▶ **Task details**
Write out exactly the lines from the line with "Keep writing the" through the line with "link('lower_rail', bm, M['black'], t, True)", including both, and nothing more.

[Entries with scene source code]
# # # #

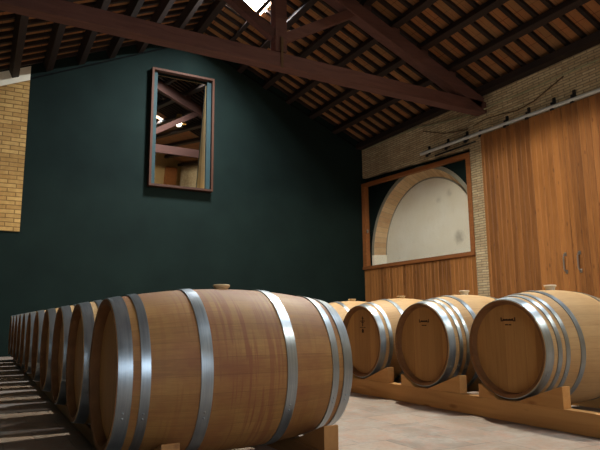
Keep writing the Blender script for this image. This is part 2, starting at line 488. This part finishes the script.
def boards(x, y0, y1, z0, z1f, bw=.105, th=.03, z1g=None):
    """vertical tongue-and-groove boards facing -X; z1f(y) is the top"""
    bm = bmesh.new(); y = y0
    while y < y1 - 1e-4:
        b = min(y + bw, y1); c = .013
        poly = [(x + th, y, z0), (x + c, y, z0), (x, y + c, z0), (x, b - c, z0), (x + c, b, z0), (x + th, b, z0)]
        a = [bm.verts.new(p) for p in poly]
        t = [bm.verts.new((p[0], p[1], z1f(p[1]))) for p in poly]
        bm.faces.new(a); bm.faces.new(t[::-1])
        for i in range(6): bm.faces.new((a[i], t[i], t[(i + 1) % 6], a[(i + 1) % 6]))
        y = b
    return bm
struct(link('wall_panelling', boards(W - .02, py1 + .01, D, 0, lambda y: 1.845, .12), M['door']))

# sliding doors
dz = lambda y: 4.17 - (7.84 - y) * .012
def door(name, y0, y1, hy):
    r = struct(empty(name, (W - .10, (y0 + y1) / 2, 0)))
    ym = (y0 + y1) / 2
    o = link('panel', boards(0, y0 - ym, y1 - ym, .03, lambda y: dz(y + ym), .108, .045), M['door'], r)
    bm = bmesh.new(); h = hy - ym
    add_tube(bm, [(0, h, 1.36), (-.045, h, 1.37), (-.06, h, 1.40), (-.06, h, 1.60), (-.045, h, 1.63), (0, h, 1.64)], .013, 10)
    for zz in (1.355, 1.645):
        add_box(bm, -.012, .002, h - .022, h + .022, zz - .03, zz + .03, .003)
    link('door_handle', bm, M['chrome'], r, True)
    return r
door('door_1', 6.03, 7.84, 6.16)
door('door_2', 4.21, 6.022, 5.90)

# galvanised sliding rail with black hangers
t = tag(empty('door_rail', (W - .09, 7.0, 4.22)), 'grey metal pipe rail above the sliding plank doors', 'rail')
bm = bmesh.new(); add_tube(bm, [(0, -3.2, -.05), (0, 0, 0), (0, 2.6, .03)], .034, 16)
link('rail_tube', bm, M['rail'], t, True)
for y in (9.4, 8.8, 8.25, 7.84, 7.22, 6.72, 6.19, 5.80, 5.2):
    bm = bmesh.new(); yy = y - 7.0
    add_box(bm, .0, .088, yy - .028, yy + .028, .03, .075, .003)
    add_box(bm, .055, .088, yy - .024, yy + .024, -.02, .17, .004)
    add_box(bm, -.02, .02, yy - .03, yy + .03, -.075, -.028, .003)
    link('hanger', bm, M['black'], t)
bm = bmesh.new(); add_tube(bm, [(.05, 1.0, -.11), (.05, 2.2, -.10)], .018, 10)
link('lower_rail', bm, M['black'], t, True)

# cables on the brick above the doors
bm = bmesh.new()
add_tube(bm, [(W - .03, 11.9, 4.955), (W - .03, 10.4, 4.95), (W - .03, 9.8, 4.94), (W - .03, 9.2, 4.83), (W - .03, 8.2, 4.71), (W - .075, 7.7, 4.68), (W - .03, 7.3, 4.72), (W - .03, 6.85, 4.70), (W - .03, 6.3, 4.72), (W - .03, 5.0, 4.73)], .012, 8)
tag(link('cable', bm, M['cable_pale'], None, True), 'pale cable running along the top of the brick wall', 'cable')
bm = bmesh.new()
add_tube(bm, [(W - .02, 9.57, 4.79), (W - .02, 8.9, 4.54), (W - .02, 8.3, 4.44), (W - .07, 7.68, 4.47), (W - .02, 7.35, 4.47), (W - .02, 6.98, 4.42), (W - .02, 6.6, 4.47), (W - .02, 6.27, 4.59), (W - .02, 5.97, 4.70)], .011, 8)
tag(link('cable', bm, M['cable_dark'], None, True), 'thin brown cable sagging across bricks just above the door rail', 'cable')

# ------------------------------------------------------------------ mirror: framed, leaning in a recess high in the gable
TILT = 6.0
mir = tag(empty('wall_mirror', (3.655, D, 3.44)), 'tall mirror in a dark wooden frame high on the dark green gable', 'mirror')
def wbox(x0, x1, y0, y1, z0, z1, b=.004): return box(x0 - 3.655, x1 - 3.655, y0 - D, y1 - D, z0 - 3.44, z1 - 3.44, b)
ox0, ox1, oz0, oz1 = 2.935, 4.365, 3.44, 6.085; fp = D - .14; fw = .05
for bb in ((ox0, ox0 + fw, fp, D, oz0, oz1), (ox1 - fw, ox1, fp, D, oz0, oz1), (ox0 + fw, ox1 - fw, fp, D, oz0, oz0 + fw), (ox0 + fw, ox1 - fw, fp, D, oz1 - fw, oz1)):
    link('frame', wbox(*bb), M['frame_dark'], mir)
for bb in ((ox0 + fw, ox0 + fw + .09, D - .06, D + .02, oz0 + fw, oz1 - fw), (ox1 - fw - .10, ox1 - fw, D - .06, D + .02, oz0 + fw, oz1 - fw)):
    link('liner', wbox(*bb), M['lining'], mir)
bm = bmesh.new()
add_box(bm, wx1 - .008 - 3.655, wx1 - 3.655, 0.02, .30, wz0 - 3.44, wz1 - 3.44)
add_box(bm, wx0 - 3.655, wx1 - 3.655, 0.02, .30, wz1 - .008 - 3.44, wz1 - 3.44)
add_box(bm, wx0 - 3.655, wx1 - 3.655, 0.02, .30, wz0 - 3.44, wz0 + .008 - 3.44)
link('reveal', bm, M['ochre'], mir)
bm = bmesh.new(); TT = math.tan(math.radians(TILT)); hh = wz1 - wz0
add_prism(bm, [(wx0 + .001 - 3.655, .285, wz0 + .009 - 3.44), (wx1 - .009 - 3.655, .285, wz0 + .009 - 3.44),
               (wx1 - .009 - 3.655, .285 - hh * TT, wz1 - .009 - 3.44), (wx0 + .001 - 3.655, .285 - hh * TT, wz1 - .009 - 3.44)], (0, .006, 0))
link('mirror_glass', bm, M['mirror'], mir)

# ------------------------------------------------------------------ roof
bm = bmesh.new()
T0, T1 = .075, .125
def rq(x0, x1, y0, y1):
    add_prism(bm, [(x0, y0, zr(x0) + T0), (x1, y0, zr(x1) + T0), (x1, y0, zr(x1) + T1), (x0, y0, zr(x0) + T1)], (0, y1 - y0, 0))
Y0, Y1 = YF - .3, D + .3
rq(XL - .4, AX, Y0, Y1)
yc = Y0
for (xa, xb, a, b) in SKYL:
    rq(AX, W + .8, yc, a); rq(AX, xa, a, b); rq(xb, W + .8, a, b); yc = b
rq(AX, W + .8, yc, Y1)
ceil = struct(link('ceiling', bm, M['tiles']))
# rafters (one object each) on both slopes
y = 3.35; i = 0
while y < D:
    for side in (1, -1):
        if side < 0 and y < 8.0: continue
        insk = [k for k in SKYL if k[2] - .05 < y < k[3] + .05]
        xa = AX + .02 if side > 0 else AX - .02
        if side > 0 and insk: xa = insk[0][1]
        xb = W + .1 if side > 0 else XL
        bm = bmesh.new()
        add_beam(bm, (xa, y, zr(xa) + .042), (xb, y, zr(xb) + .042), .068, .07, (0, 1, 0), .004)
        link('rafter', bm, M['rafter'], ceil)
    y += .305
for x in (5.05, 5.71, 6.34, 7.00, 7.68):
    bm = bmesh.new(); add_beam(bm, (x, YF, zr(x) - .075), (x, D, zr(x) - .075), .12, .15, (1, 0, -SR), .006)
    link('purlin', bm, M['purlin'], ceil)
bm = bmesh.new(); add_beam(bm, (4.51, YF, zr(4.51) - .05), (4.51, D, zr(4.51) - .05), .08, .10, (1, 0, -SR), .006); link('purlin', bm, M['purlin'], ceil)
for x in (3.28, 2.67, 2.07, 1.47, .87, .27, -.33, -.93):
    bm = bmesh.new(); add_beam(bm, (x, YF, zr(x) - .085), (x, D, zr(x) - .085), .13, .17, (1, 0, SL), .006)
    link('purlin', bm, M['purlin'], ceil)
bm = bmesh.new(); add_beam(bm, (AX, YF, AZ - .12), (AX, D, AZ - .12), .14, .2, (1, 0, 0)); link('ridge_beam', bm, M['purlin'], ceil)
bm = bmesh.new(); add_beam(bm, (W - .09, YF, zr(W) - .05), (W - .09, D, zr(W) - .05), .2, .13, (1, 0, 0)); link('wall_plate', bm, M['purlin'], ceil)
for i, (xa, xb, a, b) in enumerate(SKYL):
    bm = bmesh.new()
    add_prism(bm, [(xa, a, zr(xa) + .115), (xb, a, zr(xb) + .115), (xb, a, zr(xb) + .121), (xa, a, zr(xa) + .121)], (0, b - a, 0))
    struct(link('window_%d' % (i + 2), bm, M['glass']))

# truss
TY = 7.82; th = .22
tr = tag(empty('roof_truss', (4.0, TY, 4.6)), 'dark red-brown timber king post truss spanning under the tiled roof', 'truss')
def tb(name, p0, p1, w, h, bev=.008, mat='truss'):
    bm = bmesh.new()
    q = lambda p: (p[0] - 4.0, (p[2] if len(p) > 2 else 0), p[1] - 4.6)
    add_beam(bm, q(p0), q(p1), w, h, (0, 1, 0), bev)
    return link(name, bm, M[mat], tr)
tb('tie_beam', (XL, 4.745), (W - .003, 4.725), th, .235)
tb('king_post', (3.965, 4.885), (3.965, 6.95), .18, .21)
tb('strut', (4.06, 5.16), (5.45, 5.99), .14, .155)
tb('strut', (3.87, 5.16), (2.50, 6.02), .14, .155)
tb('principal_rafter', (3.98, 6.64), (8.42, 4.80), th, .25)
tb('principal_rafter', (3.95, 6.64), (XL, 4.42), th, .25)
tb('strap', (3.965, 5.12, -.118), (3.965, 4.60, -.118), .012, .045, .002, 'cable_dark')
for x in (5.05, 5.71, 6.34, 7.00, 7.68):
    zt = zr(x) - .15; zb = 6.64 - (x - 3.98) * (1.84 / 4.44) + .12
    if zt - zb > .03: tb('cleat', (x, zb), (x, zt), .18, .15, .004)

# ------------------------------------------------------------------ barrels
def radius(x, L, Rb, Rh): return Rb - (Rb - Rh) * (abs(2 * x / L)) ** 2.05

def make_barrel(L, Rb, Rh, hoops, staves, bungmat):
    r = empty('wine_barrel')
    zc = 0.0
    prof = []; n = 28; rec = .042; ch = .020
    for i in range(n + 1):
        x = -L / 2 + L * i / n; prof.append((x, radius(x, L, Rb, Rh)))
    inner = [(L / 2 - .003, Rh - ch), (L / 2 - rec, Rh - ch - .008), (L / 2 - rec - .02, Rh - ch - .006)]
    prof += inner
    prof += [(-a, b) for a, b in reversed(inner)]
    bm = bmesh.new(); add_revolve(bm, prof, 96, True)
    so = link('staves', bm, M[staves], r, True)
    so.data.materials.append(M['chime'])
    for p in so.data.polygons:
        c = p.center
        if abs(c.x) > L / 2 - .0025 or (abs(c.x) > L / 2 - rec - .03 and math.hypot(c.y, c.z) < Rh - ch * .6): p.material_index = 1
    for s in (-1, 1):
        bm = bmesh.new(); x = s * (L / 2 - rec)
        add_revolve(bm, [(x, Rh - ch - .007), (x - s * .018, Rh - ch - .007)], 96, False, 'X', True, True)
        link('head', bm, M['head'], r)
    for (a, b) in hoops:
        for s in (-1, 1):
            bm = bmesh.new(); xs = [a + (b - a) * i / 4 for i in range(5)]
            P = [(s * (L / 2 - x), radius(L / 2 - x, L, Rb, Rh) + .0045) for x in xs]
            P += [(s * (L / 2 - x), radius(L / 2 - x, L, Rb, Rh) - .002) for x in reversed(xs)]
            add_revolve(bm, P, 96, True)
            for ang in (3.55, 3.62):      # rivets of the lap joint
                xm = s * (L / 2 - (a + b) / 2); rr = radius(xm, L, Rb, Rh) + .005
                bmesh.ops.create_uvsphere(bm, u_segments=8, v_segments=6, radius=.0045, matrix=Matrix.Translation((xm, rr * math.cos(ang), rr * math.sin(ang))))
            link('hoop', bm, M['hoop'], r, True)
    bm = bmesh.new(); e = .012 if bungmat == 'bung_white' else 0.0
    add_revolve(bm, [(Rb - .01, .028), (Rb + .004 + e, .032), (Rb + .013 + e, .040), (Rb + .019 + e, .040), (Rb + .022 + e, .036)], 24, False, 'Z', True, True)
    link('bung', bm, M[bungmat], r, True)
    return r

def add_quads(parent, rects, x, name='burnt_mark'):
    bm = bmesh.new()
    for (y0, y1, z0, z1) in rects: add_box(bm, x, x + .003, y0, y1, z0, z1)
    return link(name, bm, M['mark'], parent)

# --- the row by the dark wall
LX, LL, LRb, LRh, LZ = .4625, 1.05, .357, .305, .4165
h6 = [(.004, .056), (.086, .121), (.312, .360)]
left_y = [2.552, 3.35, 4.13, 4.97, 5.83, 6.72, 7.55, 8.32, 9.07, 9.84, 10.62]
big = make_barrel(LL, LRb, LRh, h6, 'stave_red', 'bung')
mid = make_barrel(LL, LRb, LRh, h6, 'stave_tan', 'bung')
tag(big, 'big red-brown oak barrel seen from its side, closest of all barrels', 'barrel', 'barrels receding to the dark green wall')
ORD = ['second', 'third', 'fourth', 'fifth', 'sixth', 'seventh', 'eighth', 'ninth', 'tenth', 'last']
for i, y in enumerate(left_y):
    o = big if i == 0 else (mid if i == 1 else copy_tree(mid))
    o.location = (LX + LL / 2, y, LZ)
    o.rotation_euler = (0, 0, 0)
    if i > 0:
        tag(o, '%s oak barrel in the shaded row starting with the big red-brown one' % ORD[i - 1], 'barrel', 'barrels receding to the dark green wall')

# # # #

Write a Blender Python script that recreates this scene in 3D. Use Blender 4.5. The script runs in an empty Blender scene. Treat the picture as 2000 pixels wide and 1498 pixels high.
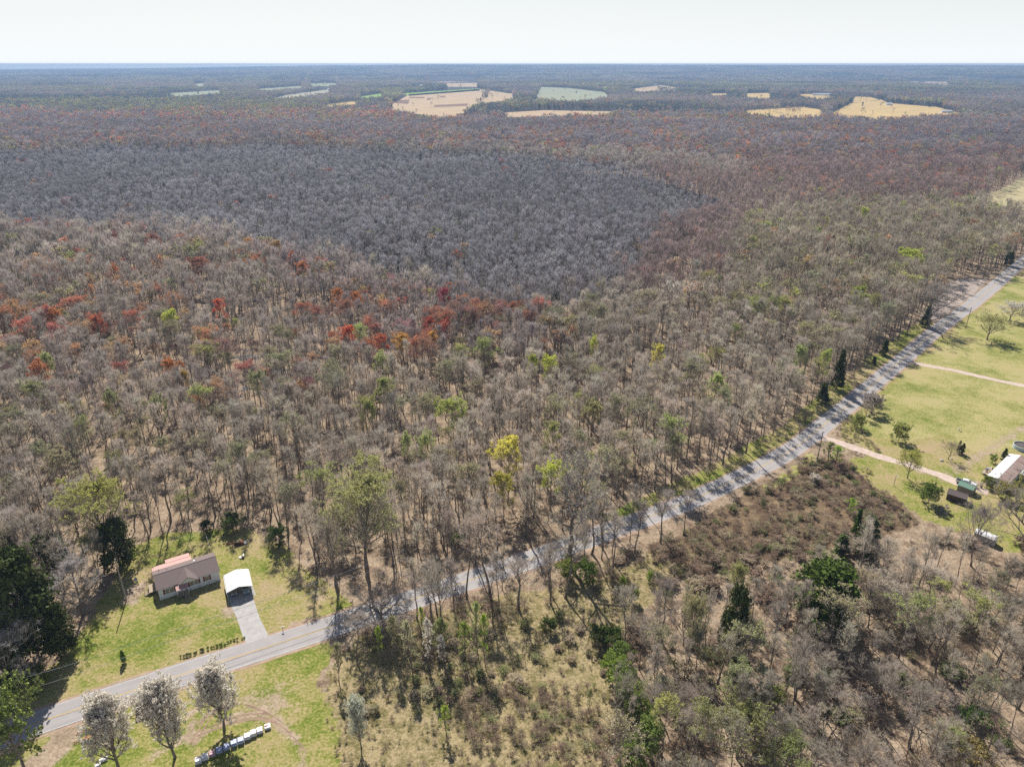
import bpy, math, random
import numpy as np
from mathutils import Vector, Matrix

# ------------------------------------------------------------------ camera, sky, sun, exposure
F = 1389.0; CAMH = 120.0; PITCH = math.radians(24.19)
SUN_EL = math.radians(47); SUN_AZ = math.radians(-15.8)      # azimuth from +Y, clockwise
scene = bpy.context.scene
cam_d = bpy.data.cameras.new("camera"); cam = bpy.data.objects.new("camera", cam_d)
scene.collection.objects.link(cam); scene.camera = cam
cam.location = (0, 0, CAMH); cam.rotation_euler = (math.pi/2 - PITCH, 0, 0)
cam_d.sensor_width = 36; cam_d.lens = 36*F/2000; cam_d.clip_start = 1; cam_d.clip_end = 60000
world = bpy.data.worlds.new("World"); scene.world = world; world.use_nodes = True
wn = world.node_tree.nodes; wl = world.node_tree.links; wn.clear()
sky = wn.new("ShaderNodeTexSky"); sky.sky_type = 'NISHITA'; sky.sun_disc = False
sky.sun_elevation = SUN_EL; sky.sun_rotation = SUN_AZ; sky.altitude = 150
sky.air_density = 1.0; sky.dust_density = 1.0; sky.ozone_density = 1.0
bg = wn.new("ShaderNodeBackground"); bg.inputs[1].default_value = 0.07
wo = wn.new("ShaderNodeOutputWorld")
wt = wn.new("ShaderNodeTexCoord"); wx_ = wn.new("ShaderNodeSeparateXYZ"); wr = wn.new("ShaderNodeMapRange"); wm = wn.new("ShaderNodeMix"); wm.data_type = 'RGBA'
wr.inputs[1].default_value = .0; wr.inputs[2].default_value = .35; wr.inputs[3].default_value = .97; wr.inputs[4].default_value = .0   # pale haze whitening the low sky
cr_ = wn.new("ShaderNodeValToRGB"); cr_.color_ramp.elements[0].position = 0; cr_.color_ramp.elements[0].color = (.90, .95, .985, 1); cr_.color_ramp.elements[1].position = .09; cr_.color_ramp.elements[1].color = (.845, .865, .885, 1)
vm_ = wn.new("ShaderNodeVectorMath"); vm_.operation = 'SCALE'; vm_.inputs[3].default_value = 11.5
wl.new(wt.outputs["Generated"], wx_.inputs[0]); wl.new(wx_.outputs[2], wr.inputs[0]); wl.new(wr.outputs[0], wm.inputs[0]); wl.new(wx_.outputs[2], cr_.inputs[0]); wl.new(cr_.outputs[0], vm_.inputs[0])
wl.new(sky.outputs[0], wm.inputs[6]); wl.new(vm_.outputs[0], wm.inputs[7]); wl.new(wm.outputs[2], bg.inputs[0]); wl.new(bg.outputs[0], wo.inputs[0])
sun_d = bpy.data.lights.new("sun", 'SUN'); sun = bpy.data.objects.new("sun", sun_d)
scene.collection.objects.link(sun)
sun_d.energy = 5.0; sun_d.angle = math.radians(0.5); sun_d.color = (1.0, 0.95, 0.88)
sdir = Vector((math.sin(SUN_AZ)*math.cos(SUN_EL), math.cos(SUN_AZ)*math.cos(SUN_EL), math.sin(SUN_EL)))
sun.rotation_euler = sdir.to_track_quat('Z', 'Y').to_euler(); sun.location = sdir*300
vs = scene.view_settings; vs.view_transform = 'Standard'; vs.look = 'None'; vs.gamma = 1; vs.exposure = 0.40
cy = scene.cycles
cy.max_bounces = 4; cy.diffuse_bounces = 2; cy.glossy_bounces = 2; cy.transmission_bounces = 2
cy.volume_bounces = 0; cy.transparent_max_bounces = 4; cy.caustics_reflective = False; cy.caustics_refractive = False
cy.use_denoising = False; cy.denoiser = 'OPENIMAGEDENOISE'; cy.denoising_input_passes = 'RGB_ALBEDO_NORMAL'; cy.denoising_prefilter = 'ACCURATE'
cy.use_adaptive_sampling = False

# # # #

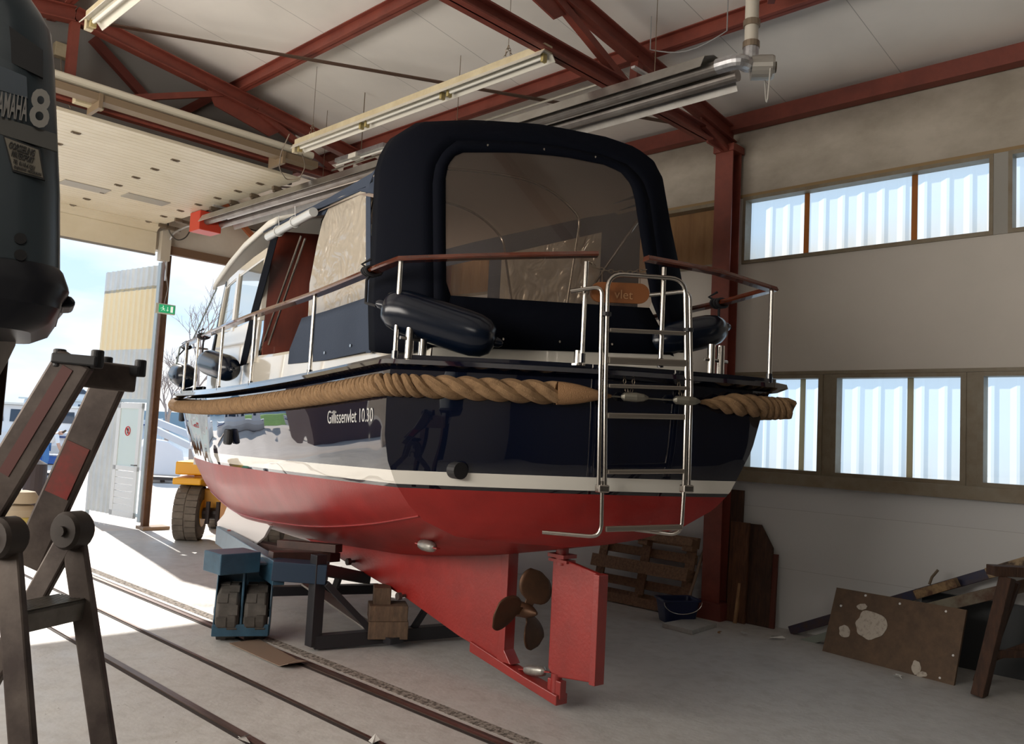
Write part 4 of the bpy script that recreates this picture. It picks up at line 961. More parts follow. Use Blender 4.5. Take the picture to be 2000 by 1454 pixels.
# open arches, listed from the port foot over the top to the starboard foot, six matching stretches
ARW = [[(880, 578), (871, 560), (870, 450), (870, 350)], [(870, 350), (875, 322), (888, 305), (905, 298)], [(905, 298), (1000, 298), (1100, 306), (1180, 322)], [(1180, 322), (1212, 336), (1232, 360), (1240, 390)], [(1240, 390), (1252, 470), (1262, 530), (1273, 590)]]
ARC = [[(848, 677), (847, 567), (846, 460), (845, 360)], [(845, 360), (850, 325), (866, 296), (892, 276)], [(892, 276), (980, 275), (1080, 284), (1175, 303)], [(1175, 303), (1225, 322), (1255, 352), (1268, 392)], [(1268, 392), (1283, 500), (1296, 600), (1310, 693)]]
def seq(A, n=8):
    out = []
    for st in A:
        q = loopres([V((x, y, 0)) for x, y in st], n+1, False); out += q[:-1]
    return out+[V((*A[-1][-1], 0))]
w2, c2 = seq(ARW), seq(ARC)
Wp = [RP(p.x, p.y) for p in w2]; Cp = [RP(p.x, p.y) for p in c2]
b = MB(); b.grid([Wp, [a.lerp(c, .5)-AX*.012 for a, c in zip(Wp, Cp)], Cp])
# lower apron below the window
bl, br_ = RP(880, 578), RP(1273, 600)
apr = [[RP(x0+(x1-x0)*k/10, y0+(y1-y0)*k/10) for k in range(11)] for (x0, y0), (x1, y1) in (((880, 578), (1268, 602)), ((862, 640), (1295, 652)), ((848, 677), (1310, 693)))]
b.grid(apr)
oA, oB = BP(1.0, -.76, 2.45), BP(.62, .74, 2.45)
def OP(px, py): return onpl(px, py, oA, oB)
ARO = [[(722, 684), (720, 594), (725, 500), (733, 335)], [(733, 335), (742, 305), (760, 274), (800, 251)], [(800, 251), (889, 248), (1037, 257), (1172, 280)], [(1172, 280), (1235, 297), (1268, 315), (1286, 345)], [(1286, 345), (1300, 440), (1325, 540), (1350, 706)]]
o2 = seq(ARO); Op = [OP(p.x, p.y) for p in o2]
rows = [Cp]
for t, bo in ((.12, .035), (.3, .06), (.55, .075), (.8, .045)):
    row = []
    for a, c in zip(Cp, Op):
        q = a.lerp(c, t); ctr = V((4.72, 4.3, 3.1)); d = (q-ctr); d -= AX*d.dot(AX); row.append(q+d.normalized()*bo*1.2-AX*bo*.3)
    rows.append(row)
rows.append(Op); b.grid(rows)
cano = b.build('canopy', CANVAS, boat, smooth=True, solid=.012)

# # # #

▶ **Result**
Keep writing the Blender script for this image. This is part 2, starting at line 488. This part finishes the script.
def boards(x, y0, y1, z0, z1f, bw=.105, th=.03, z1g=None):
    """vertical tongue-and-groove boards facing -X; z1f(y) is the top"""
    bm = bmesh.new(); y = y0
    while y < y1 - 1e-4:
        b = min(y + bw, y1); c = .013
        poly = [(x + th, y, z0), (x + c, y, z0), (x, y + c, z0), (x, b - c, z0), (x + c, b, z0), (x + th, b, z0)]
        a = [bm.verts.new(p) for p in poly]
        t = [bm.verts.new((p[0], p[1], z1f(p[1]))) for p in poly]
        bm.faces.new(a); bm.faces.new(t[::-1])
        for i in range(6): bm.faces.new((a[i], t[i], t[(i + 1) % 6], a[(i + 1) % 6]))
        y = b
    return bm
struct(link('wall_panelling', boards(W - .02, py1 + .01, D, 0, lambda y: 1.845, .12), M['door']))

# sliding doors
dz = lambda y: 4.17 - (7.84 - y) * .012
def door(name, y0, y1, hy):
    r = struct(empty(name, (W - .10, (y0 + y1) / 2, 0)))
    ym = (y0 + y1) / 2
    o = link('panel', boards(0, y0 - ym, y1 - ym, .03, lambda y: dz(y + ym), .108, .045), M['door'], r)
    bm = bmesh.new(); h = hy - ym
    add_tube(bm, [(0, h, 1.36), (-.045, h, 1.37), (-.06, h, 1.40), (-.06, h, 1.60), (-.045, h, 1.63), (0, h, 1.64)], .013, 10)
    for zz in (1.355, 1.645):
        add_box(bm, -.012, .002, h - .022, h + .022, zz - .03, zz + .03, .003)
    link('door_handle', bm, M['chrome'], r, True)
    return r
door('door_1', 6.03, 7.84, 6.16)
door('door_2', 4.21, 6.022, 5.90)

# galvanised sliding rail with black hangers
t = tag(empty('door_rail', (W - .09, 7.0, 4.22)), 'grey metal pipe rail above the sliding plank doors', 'rail')
bm = bmesh.new(); add_tube(bm, [(0, -3.2, -.05), (0, 0, 0), (0, 2.6, .03)], .034, 16)
link('rail_tube', bm, M['rail'], t, True)
for y in (9.4, 8.8, 8.25, 7.84, 7.22, 6.72, 6.19, 5.80, 5.2):
    bm = bmesh.new(); yy = y - 7.0
    add_box(bm, .0, .088, yy - .028, yy + .028, .03, .075, .003)
    add_box(bm, .055, .088, yy - .024, yy + .024, -.02, .17, .004)
    add_box(bm, -.02, .02, yy - .03, yy + .03, -.075, -.028, .003)
    link('hanger', bm, M['black'], t)
bm = bmesh.new(); add_tube(bm, [(.05, 1.0, -.11), (.05, 2.2, -.10)], .018, 10)
link('lower_rail', bm, M['black'], t, True)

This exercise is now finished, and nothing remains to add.